(WORKING DATA)
---

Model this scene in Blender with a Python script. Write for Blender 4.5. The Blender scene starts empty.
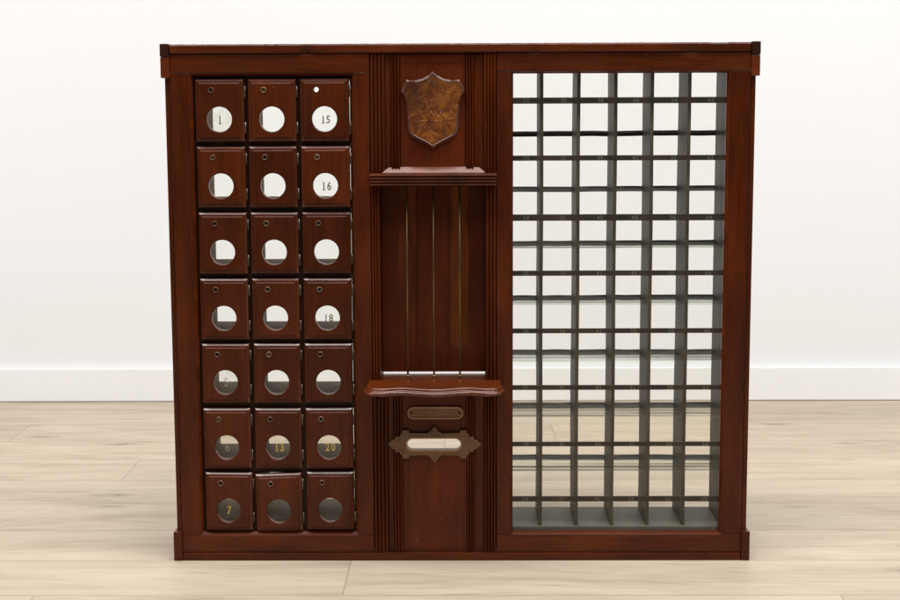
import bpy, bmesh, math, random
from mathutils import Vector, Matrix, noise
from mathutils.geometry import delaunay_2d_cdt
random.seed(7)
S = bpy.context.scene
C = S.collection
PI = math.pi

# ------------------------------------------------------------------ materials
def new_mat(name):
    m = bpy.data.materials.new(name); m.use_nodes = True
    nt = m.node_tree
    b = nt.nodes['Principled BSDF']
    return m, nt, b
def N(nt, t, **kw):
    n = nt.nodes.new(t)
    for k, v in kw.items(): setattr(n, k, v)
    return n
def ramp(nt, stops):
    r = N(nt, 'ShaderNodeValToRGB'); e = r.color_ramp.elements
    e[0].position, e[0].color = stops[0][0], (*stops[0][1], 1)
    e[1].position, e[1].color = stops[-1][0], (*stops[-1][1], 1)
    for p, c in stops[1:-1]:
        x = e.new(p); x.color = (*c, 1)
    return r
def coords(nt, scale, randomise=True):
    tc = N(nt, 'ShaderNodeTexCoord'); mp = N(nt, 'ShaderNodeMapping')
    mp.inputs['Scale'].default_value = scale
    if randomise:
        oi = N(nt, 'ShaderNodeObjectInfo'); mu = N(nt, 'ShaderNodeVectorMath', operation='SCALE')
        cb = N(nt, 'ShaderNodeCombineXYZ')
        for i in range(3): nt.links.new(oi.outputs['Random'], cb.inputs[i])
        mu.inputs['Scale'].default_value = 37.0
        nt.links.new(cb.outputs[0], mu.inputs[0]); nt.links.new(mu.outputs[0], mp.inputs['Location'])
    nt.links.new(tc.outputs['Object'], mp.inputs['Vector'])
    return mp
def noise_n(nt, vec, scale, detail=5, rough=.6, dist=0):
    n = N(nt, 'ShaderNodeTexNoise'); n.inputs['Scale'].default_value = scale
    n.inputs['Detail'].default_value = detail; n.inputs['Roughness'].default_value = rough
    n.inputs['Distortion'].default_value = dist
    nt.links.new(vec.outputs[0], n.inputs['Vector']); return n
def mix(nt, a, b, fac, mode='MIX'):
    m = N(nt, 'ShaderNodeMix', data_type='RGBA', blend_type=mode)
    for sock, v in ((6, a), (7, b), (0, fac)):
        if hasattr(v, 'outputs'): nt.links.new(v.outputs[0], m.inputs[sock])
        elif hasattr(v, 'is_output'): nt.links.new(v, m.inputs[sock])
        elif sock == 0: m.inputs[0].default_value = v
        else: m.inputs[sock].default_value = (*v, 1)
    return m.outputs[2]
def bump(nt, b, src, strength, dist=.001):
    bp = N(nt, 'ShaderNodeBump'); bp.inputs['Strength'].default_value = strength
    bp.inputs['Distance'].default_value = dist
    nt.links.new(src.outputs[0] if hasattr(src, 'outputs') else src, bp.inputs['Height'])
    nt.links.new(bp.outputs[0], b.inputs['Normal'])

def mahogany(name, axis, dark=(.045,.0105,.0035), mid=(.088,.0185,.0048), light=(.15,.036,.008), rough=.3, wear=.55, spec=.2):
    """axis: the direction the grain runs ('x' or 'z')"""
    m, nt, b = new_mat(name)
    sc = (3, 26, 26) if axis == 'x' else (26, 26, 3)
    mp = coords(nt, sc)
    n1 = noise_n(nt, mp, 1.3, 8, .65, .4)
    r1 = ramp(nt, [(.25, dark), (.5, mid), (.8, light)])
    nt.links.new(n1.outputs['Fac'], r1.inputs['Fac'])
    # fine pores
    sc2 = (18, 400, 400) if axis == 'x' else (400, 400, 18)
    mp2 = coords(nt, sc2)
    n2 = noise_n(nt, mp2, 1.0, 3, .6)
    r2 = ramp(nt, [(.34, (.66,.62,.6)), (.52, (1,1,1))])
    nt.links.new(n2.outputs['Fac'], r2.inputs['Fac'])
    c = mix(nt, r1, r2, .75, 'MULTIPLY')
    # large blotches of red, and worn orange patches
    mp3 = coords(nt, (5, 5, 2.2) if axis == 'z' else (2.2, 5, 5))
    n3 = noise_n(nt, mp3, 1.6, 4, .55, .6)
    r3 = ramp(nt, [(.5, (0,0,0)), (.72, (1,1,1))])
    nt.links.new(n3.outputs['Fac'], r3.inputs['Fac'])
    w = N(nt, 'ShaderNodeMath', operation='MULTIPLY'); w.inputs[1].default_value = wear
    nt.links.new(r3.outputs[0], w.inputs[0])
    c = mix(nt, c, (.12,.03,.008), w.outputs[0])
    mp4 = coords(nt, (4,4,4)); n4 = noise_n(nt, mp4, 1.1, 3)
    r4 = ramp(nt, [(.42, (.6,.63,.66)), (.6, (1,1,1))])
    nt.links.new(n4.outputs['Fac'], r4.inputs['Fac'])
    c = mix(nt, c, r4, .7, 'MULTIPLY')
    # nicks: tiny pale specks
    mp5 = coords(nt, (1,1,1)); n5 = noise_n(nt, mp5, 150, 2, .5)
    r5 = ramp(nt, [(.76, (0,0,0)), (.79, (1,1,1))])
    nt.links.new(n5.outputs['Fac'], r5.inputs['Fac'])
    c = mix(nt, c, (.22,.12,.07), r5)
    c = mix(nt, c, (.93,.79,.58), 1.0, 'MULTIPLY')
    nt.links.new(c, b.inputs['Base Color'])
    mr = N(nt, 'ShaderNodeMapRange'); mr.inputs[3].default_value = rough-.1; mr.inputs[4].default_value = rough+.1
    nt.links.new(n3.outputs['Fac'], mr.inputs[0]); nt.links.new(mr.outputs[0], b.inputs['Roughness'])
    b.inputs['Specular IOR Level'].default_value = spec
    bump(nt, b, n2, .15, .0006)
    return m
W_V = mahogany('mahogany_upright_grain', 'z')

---

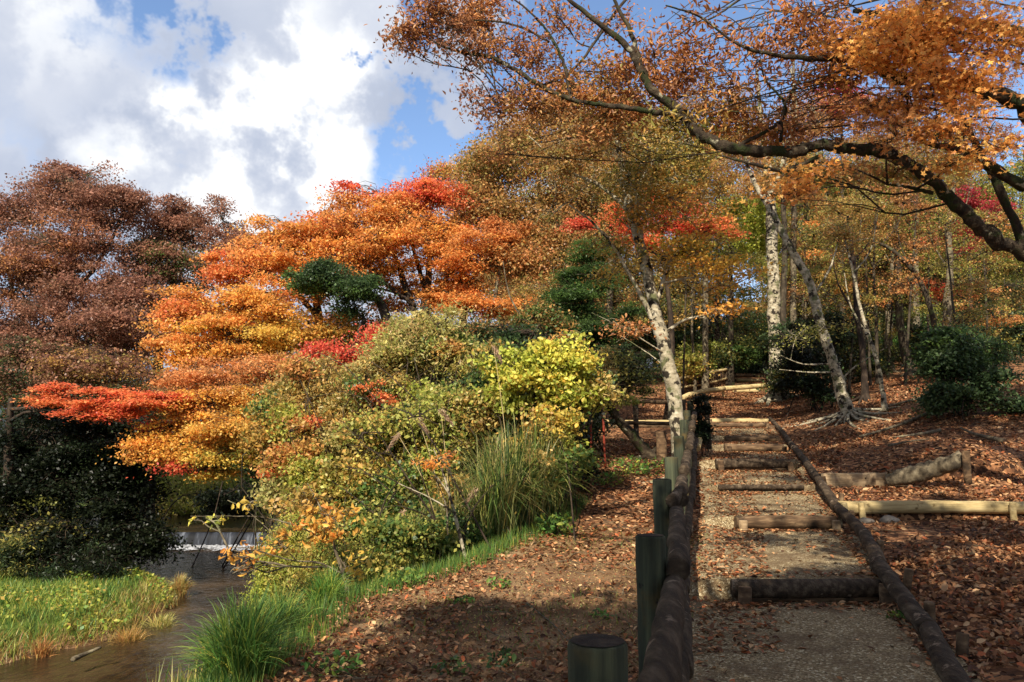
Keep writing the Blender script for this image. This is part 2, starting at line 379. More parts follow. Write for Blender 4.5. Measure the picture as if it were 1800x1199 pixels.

---

(STATED TASK) Retype the lines above exactly as they appear, from the line containing "Model this scene" through the line containing "PI = math.pi", and leave out any pictures.

(EXERCISE ANSWER)
Model this scene in Blender with a Python script. Write for Blender 4.5. The Blender scene starts empty.
import bpy, bmesh, math, random
from mathutils import Vector, Matrix, noise
from mathutils.geometry import delaunay_2d_cdt
random.seed(7)
S = bpy.context.scene
C = S.collection
PI = math.pi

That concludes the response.